Вот уже многие десятилетия генетики представляют жизнь не как некую организацию, располагающую, кроме прочего, еще и странной способностью воспроизводиться,- но, напротив, именно в механизме воспроизводства они и видят собственно то, что вводит в измерение биологического: матрицу не только для отдельных живых существ, но и для самой жизни. И не одно столетие протекло уже с тех пор, как бесчисленные теоретики и практики плоти сделали из человека - без сомнения, весьма мало "научным" способом - детище секса, секса властного и интеллигибельного. Секс - причина всего.
Дело, однако, не в том, чтобы задавать вопрос: почему это секс - такая тайна? и что за сила так долго заставляла его молчать и только совсем недавно отступила, тем самым, возможно, и позволив нам его расспрашивать, но все еще сквозь призму его подавления и исходя из этого?

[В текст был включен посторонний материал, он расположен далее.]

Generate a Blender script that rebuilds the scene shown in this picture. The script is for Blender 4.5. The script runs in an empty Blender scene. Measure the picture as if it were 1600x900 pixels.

На самом деле этот вопрос, который в наше время столь часто повторяют, оказывается только современной формой одного чрезвычайно важного утверждения и извечного предписания: истина - там, туда, за ней, берите ее врасплох. Acheronta movebo*: неновое решение.
Вы, мудрые и исполненные высокой и глубокой
учености.
Вы, разумеющие и знающие,
Как, где и когда все соединяется...
...Вы, великие мудрецы, скажите мне: что же это?